Has he found the way? I think so. I thought he found a way in 2010 when he came to an agreement with Nick Clegg after a ten day wrangle that ended in the Coalition. This was artistry of the possible at work, I thought, as I watched from my eerie above the Louvre and was pleased with them both.
Cameron is a negotiator and a diplomat but real leadership needs a rougher gift of uncompromising conviction in one's own rightness and the firm determination to win the day.

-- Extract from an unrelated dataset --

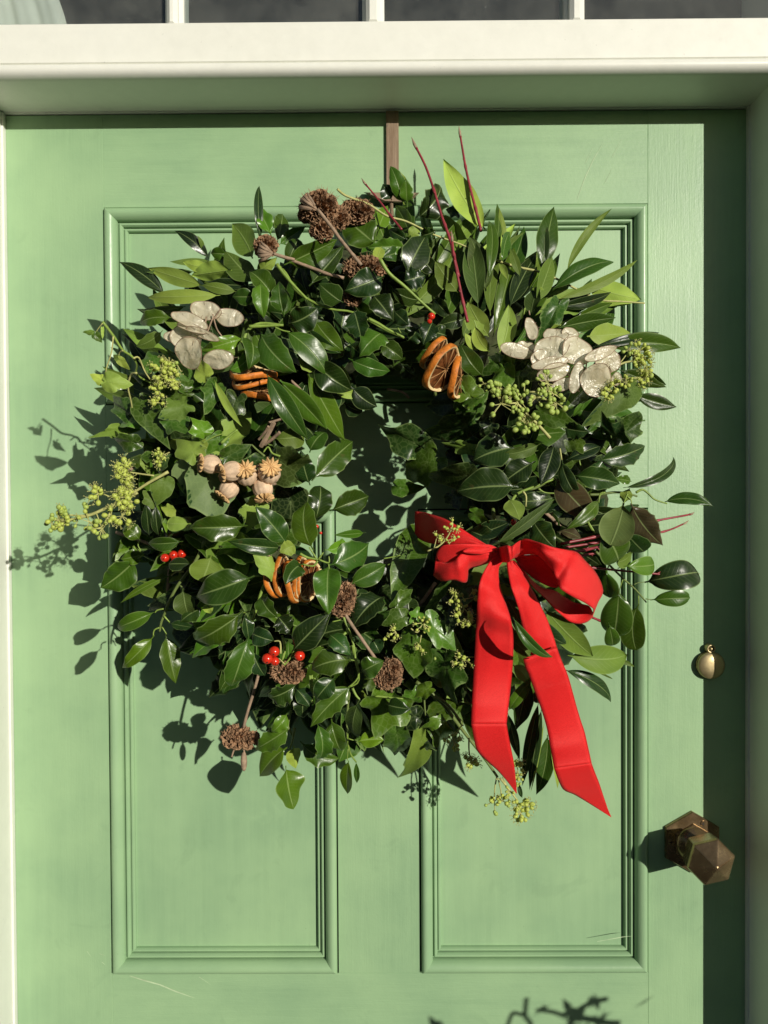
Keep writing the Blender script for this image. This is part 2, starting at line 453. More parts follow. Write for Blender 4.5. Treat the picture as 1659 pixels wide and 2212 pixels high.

Seeing a nation poised on the edge of calamity with constitutional reform as the unavoidable agenda for the next few years, Cameron may have tempered steel out of that iron newly in the soul. At last the flab has become firm muscle. On your horse, boy! History may yet award you the prize. Not only Britain, but Europe, needs to be led out of a floundering mess of indecision, excess government and false notions of union. The poor economic performance of the EU and its member states is due to a system of government and economic management that is too cumbersome to function effectively. Sweeping reform is needed to simplify government to allow real growth through fresh enterprise; and where better to start than at home, from the ground up. Constitutional reform is the way to release the forces of economic dynamism that are now trapped among layers of bureaucracy. But the reforms must be good ones. There is no point in adding another layer of government to soak up more taxes and generate busybody laws.  The aim should be to reduce not increase government and to ensure its relevance to present day patterns of economic activity.
The common good is to be found in new political structures that reflect a true sense of participation in regional and national life, in the roots that choose their expression in a sense of identity with origins and traditions, no less the tradition of Parliamentary democracy. As George found his dragon, David may have found his Goliath, while Cameron is discovering his destiny.